OPINION: How campaigners are getting their point across about climate change with street theatre

The surreal sight of a woman dressed in an inflatable planet earth and a man in a judge’s costume met customers of Barclay’s Bank in Sheffield city centre.

By Julia Armstrong
Thursday, 2nd September 2021, 10:06 am

Janice Brown and Richard Teasdale are part of a street theatre group called Act Now, and they were putting the banking giant on trial for its huge investments in fossil fuels in the face of climate change.

"We are trying to get attention through entertaining and in different ways,” Janice said. “Barclay’s is giving so many billions and billions in fossil fuels and have been continuing to do so since the Paris Agreement (on tackling climate change) in 2015, and it’s fossil fuels that are fuelling the climate crisis and we have to stop now – no more fossil fuels – and Barclay’s continue to do it.”

Richard added: “They are Europe’s biggest funder of fossil fuels – many of the banks are involved in this but they are the worst.

Janice Jones and Richard Teasdale at a climate change street theatre protest outside Barclay's Bank in Sheffield city centre

“Since Paris they have invested £100 billion in fossil fuels and they talk about they’re going to stop but, as Janice said, they’re not going to stop now. We can’t wait 10 years, 20 years, we need them to stop investing now in fossil fuels. It’s really as simple as that.”
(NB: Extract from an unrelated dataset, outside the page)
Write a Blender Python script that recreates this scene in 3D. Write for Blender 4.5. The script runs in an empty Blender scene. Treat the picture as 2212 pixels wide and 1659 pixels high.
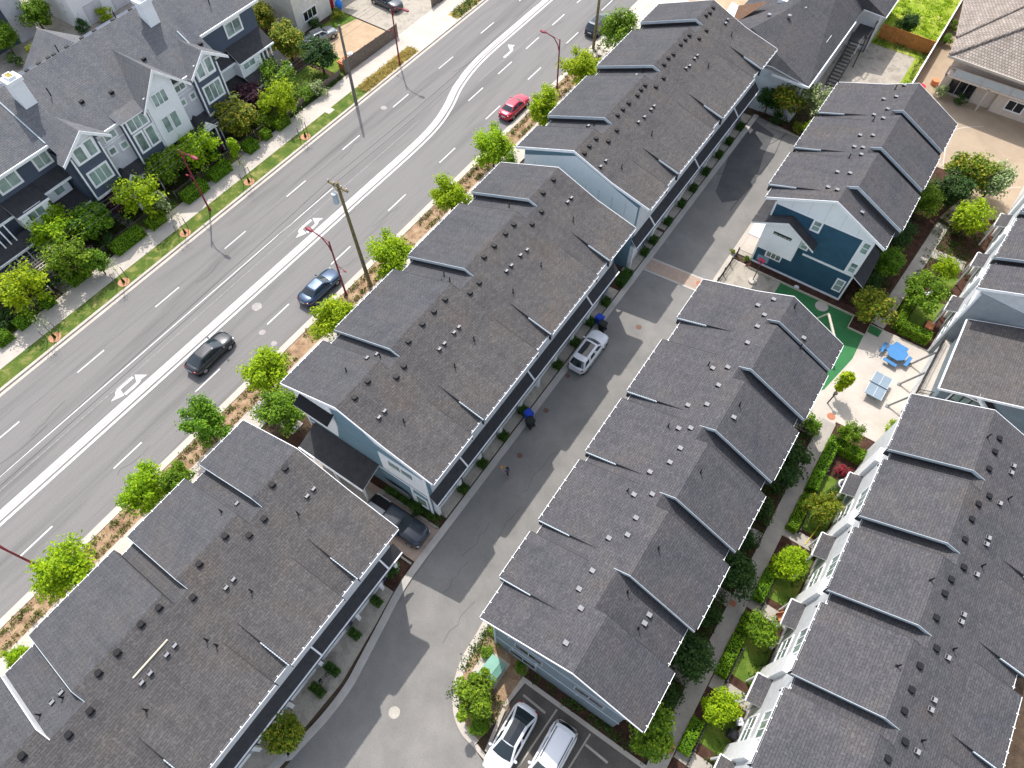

An environmental campaign called Market Forces worked with shareholders to attempt to get Barclay’s to set robust short, medium and long-term targets for phasing out its fossil fuels investments but Barclay’s successfully urged investors to vote the motion down at their annual meeting.

Spokesman Adam McGibbon said: “Today’s result is a major concern. Barclays financed another US$27 billion (£19.4bn) to fossil fuels in 2020, increased funding for fracking, tar sands and arctic oil by 32 per cent in the same time period, and remains the biggest UK funder of the global coal industry.”

Given what Act Now are protesting against, how effective can a piece of street theatre be? But then who would have believed a 15-year-old Swedish girl sitting alone with a placard outside her country’s parliament building would inspire millions of young people to walk out of school and protest for action on climate change?